494 一名近衛航空隊、帝都防衛の最精鋭部隊と謳われた飛行第244戦隊の装備機が「疾風」でなく「飛燕(後に5式戦)」なのはどうしてでしょうか?本土空襲が始まる前の時点で疾風を配備し、空中勤務者の慣熟を図る余裕はあったと思うのですが。よく「飛燕」は本土配備により「潤沢な予備部品と川崎と直結した良好な整備環境により本来の性能と高い稼働率を維持できた」といわれてますが「疾風」だって「潤沢な予備部品と中島と直結した…云々」といえるでしょう。調布基地には「疾風」の運用に適さない点とかあったのでしょうか?識者の皆様、どうか私の疑問に答えてください。
備後ピート

  1.  まず、4式戦は高性能な優秀機だったので、19年中は南方へ投入することが優先された機材で、必ずしも首都防空部隊が最精鋭というわけではありません。
     そして首都防空部隊は別に244戦隊だけではありません。47戦隊が2式戦保有でして、この部隊は19年末期に4式戦に機種改変してます(基地は成増、今の光が丘公園です)
     244戦隊の機種改変は18年でして、それまでは97戦の部隊、まあいかにも後方のの隊だったわけですが、比較的長期間3式戦を有して扱いに習熟し、南方で消耗してないというのは非常に貴重で、機種改変しなくても充分な戦力な訳ですから(事実活躍したわけですし)
     貴重な4式戦を敢えてまわす必要性を当時の陸軍は感じていなかったということでしょう。
    SUDO

  2.  244戦隊の装備機の変遷を144戦隊時代から追っていくと、
    昭和16年 97戦
    昭和17年 97戦、2式単戦、2式複戦
    昭和18年 3式戦
    昭和20年 5式戦
     と言う感じで、SUDO氏が言っている様に、当初は後方部隊で、ドーリットル空襲後に戦力を微増し、新鋭の3式戦に機種改変を行ったという所でしょうか。
     4式戦が配備され始める昭和19年頃は、戦隊が3式戦の運用に慣れ40機の出動戦力を整えた所で、ココで4式戦を配備して一からやり直しというのも考え難いものがあります。
    更に昭和19年11月末に戦隊長の入れ替えに伴い、操縦者もベテラン・中堅が転出し、戦隊として操縦者の質的に低下していますので、その辺の梃入れも行わなければならず、機種改変等をする余裕は無かったとも思えます。
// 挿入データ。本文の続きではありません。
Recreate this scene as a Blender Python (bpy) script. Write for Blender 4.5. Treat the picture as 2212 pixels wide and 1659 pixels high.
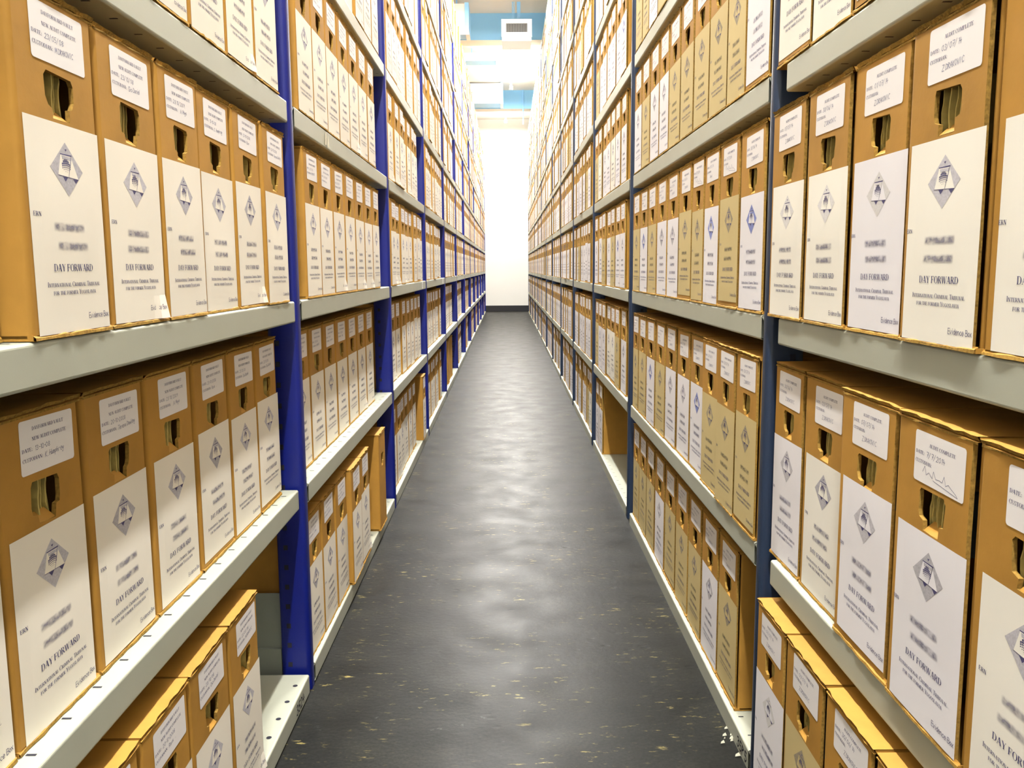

  3. 昭和6年満州事変の有事に際して、陸軍は当時制式化していた中島九一戦を数的に充足させることが不可能であると見込まれたことから、性能的には今ひとつであった川崎九二戦を第二の主力戦闘機として制式採用します。
    この教訓により、以後の陸軍の単座戦闘機は、中島一社への集中をやめ、中島−川崎−中島−川崎と交互に半世代ずつずらした機材を発注する方針を採るようになります。一極集中が破綻する場合を考えての安全策です。
    満州事変当時よりもはるかに大きな機材数を整えなければならない太平洋戦争時においても、この方針は堅持されています。
    したがって、四式戦がすべてを埋め尽くすことにはならないわけなのです。

    教導飛行師団のように元々混成である部隊を除いて、三式戦の使用部隊は三式戦二型か五式戦に機種改変されることはあっても、四式戦に改変されることはなかったはずです、二四四戦隊に限らず。
    五〇戦隊のように、一式戦から三式戦に改変予定がありながら、三式戦では使用現地の実情に合わないとして一式戦三型に改変になり、さらに四式戦に改変された、という例がわずかにあるくらいです。